You may not know it, but there are some close parallels between PR and the real estate business these days. A blog on PowerSites, an online real estate listing company, offers an observation to this point that is admittedly self-serving but no less true:
"Over the last few years I have spoken to many Realtors who refuse to cut newspaper ads from their marketing plans. The reason is normally, 'Sellers expect to see their homes in the newspaper.' I respond with one of two questions; 'How do sellers find you?' or 'Where are sellers looking for their next home?' The answer is invariably, 'Online.' "
If you're in the business of public relations, chances are that more than a few clients have said their first choice for story placement is the front page of the New York Times or the Wall Street Journal.
And chances are you tried to explain that very few companies get front-page play in these newspapers, let alone any coverage in them at all.
Yet rather than spending your valuable time with such defensive discussions, we suggest taking a different tack: Tell your clients why newspapers are not the best places to promote their businesses.
This will sound like heresy to mainstream journalists and old-line PR types. But unless your client is a Fortune 100 company that simply wants exposure just for the sake of it, there are more effective (and realistic) ways to generate new business leads.
The most glaring reason to steer clear of newspapers, of course, is their death spiral in circulation. But there is an obvious corollary that's more important to underscore for clients: If the medium is dying, then new generations of consumers won't be reading it. As the publisher of the San Francisco Chronicle said in a 2005 interview, "I hate to read the obits because half of those people are our subscribers."
A major reason that metro dailies are in decline is their long-standing goal of trying to be all things to all people. In the Information Age, with its infinite long tails, specifically targeted relationships between buyers and sellers are far more valuable. Think of eBay.
So rather than letting clients waste time and money on this exercise in futility, we should all be doing our level best to teach them that many alternatives can be infinitely more effective. By taking control of their own information, for example--through vehicles ranging from a simple blog to a full-scale corporate newsroom--there is far more chance of perpetuating a current stream of content about their products and services that will likely reach the right people if designed properly.

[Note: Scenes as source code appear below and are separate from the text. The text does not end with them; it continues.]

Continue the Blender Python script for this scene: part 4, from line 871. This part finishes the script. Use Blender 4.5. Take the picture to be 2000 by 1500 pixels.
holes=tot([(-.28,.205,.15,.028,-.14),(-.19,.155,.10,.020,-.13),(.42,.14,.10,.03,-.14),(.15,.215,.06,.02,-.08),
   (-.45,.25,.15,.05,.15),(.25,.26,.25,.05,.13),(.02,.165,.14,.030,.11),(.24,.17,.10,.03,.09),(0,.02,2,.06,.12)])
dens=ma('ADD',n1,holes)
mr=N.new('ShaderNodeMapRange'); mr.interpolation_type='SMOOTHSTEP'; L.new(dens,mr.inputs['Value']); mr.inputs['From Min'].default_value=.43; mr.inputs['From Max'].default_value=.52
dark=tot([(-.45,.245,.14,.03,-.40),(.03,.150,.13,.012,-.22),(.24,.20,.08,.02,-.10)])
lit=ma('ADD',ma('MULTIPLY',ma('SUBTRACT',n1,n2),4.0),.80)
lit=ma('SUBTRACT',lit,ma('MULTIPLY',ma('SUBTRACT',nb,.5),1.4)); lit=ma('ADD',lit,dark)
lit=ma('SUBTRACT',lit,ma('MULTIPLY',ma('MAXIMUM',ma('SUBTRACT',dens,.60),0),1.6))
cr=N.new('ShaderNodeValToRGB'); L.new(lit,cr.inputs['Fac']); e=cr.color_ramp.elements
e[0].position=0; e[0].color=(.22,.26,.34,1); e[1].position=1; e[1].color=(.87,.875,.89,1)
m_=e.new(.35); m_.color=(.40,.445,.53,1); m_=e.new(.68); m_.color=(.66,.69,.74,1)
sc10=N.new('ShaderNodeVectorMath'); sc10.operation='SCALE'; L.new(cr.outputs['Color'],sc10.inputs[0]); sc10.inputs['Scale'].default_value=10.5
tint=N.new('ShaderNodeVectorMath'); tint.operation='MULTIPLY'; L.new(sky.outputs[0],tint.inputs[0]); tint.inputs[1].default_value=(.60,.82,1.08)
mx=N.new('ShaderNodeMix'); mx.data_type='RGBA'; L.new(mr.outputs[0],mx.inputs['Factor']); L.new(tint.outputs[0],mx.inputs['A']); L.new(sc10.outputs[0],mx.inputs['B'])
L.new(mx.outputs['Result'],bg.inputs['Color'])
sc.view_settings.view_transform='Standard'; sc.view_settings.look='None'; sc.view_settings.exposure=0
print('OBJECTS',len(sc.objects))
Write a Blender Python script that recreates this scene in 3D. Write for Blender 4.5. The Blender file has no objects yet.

Let's say, for example, that your client runs a mid-sized company that provides a new type of eco-friendly dry-cleaning equipment. Unless it's a Nobel Prize-winning invention that will revolutionize the industry, it's not likely to find its way into the Times or the Journal. So it would make more sense to focus on targeted venues and channels such as trade sites, green blogs, small-business networks, and, yes, even Twitter. And be sure to build a Vetted Newsroom where potential customers can learn everything about the new products.
In the miraculous event that the newspapers did cover your client, they probably wouldn't produce more than a few column inches--hardly the kind of glowing article that would instantly propel an anonymous business to international stardom. And after your client has spent thousands of dollars to browbeat reporters into writing something just to stop the incessant phone calls, all that would be left is a scrap of yellowed paper and a corresponding online version that would likely get buried within minutes of posting.
We usually agree with Seth Godin's musings but must take exception with his recent contention that "everyone else" reads the New York Times. Besides, even if it were true, how long will it last?